- **What you have to do**: Start at the first line of the material below and retype each line through the one containing "import numpy as np", exactly.

==== Data ====

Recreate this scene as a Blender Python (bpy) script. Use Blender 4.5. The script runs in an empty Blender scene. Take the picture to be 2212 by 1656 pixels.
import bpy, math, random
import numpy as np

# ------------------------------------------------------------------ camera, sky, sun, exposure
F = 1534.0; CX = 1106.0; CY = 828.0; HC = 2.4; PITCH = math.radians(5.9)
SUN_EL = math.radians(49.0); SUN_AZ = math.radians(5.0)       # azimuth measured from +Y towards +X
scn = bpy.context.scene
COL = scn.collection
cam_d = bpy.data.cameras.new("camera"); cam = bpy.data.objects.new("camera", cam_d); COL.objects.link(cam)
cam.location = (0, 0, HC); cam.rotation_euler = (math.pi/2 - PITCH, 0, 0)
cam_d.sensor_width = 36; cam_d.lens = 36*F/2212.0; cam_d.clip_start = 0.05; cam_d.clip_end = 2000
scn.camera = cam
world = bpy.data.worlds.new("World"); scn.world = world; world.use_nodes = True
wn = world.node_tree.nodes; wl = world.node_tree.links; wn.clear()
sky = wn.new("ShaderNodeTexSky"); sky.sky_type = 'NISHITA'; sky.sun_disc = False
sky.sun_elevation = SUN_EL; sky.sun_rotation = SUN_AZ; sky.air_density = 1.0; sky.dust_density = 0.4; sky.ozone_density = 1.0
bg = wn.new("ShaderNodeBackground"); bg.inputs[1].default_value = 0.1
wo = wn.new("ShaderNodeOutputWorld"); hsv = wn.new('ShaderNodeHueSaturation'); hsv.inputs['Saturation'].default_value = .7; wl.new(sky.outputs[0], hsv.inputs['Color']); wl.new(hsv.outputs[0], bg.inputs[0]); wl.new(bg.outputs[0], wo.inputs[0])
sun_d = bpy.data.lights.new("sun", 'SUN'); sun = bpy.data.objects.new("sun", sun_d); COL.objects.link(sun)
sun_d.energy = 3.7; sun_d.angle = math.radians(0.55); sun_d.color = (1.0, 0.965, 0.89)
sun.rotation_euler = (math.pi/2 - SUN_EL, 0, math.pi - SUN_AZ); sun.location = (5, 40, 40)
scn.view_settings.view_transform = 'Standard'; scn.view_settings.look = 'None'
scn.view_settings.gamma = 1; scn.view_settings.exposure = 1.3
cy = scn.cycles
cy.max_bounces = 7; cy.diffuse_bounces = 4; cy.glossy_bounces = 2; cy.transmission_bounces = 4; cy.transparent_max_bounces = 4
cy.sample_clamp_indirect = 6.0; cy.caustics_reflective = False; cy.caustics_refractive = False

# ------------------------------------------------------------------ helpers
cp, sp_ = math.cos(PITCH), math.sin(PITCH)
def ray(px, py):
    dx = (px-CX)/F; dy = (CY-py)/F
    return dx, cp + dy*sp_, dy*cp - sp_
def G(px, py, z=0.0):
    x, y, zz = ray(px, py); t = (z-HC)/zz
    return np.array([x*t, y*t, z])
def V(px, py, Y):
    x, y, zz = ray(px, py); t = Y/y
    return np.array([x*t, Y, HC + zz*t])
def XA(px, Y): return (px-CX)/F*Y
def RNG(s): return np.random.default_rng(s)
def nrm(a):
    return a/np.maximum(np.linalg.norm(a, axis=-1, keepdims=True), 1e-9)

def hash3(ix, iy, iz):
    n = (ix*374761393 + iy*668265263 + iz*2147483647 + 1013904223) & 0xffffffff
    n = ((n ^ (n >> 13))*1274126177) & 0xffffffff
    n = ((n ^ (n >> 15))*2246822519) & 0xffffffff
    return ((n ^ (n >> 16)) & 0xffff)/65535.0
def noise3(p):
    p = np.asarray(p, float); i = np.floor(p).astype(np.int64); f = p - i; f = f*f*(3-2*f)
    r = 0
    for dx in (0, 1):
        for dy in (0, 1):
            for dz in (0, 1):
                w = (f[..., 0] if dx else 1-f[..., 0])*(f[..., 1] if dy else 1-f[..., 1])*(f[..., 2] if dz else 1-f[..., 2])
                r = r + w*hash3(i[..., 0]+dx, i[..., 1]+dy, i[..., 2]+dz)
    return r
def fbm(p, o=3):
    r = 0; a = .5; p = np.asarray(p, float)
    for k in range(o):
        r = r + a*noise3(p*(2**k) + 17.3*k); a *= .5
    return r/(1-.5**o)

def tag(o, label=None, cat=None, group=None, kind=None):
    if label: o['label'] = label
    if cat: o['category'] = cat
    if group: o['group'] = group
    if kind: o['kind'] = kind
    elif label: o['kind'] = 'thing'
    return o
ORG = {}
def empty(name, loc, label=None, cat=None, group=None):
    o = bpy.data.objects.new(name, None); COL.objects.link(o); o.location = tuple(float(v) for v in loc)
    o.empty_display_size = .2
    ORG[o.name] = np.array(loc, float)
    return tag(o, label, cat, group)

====

- **Answer for this exercise**:
Recreate this scene as a Blender Python (bpy) script. Use Blender 4.5. The script runs in an empty Blender scene. Take the picture to be 2212 by 1656 pixels.
import bpy, math, random
import numpy as np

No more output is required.